* **Given data**
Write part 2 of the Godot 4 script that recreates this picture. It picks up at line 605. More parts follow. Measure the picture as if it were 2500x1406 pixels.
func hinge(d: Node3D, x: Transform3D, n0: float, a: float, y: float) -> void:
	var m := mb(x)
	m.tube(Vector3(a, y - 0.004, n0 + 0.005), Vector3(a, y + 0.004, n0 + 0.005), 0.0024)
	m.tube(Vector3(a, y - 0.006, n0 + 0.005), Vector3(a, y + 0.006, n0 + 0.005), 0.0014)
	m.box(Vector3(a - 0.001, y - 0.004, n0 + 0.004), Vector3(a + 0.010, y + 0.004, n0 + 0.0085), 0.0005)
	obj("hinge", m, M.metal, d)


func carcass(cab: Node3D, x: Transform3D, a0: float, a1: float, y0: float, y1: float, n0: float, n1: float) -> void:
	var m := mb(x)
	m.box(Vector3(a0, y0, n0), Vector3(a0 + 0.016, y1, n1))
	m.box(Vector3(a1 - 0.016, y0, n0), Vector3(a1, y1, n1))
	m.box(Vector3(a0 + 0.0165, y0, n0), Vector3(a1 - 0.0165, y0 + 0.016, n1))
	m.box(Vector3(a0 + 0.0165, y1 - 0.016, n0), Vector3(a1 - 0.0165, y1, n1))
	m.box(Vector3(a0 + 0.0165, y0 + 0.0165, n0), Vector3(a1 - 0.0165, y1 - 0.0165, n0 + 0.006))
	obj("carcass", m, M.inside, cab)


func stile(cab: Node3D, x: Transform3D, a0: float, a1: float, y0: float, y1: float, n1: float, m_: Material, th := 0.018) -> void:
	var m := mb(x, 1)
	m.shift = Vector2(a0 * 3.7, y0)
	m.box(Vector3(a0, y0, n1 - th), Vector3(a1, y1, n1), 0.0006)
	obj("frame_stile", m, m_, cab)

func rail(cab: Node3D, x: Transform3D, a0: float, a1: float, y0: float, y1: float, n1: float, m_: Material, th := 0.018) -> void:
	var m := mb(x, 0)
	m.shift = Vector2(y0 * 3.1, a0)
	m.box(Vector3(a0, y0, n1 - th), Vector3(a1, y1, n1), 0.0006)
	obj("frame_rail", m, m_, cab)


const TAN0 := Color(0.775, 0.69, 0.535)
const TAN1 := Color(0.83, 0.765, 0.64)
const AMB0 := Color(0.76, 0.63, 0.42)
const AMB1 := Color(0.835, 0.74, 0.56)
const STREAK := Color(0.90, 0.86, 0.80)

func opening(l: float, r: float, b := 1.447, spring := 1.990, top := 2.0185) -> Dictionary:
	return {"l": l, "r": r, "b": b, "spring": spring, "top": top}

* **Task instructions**
From the first line of the data through the line with "m, M.metal, d)", quote each line exactly and add nothing else.

* **Expected output**
Write part 2 of the Godot 4 script that recreates this picture. It picks up at line 605. More parts follow. Measure the picture as if it were 2500x1406 pixels.
func hinge(d: Node3D, x: Transform3D, n0: float, a: float, y: float) -> void:
	var m := mb(x)
	m.tube(Vector3(a, y - 0.004, n0 + 0.005), Vector3(a, y + 0.004, n0 + 0.005), 0.0024)
	m.tube(Vector3(a, y - 0.006, n0 + 0.005), Vector3(a, y + 0.006, n0 + 0.005), 0.0014)
	m.box(Vector3(a - 0.001, y - 0.004, n0 + 0.004), Vector3(a + 0.010, y + 0.004, n0 + 0.0085), 0.0005)
	obj("hinge", m, M.metal, d)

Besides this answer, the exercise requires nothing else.